Recognizing the importance of improving energy state awareness, the National Transportation Safety Board (NTSB), Commercial Aviation Safety Team (CAST), and other aviation safety organizations have championed the development of low-speed alerting systems for new and existing commercial aircraft. As part of this effort they've developed design guidelines and recommendations for would-be technology solutions. The guidelines have four core components.

Design Guidelines

 

1. The alert should come on early

Technologies are needed that identify and warn of degraded energy states.
— Steven Jacobson, NASA Dryden Flight Research Center

2. The alert meaning should be unambiguous

Alerting must be readily and easily detectable and intelligible by the flight crew under all foreseeable operating conditions, including conditions where multiple alerts are provided.
— Avionics System Harmonization Working Group

3. the alert shouldn't produce false alarms

The alert function must be designed to minimize the effects of nuisance alerts.
— ARAC Recommendation on Low Speed Alerting Systems

4. THE SYSTEM SHOULD EASILY RETROFIT into EXISTING AIRCRAFT

The focus of this Safety Enhancement recommendation is on low cost, low technology solutions with ease of retrofit and production incorporation.
— CAST Intervention Strategy (Safety Enhancement SE 205.3)
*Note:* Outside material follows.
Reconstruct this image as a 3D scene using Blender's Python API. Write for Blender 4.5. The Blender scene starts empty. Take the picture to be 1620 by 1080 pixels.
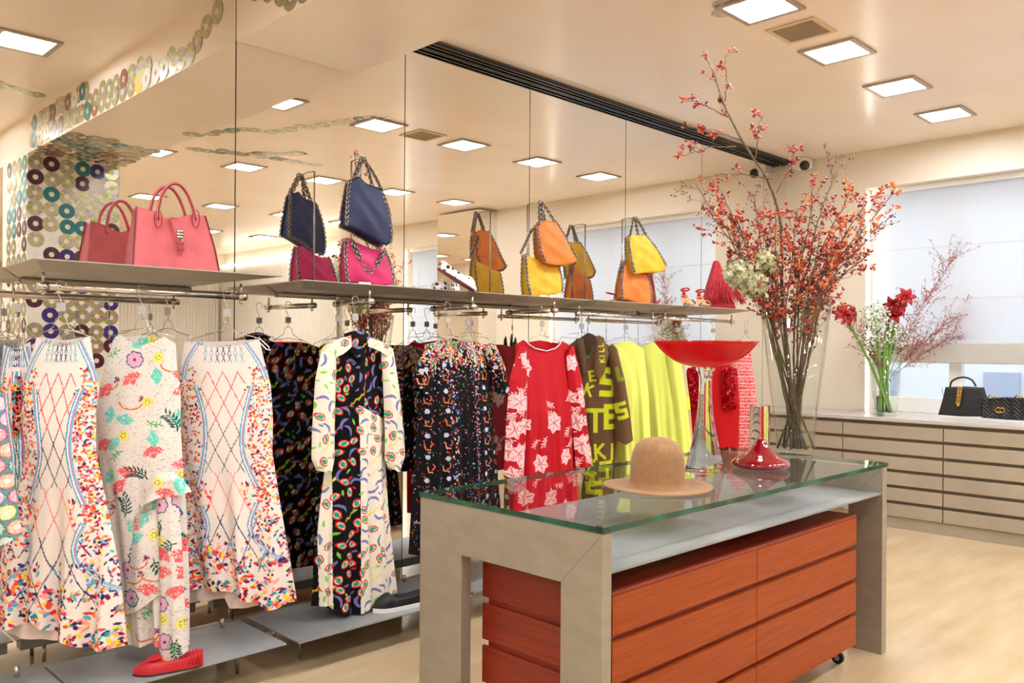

With a deep understanding of the problem at hand and guidance from industry safety experts, Skov Aero set about designing algorithms and intuitive display formats for an effective energy state monitoring system to reduce the rate of approach/landing and loss of control accidents in business/corporate and commercial aviation. Prototypes were built and successfully tested, and international patents applications were submitted. The result (and flagship product) is called the Q-Alpha Flight Energy Awareness Display.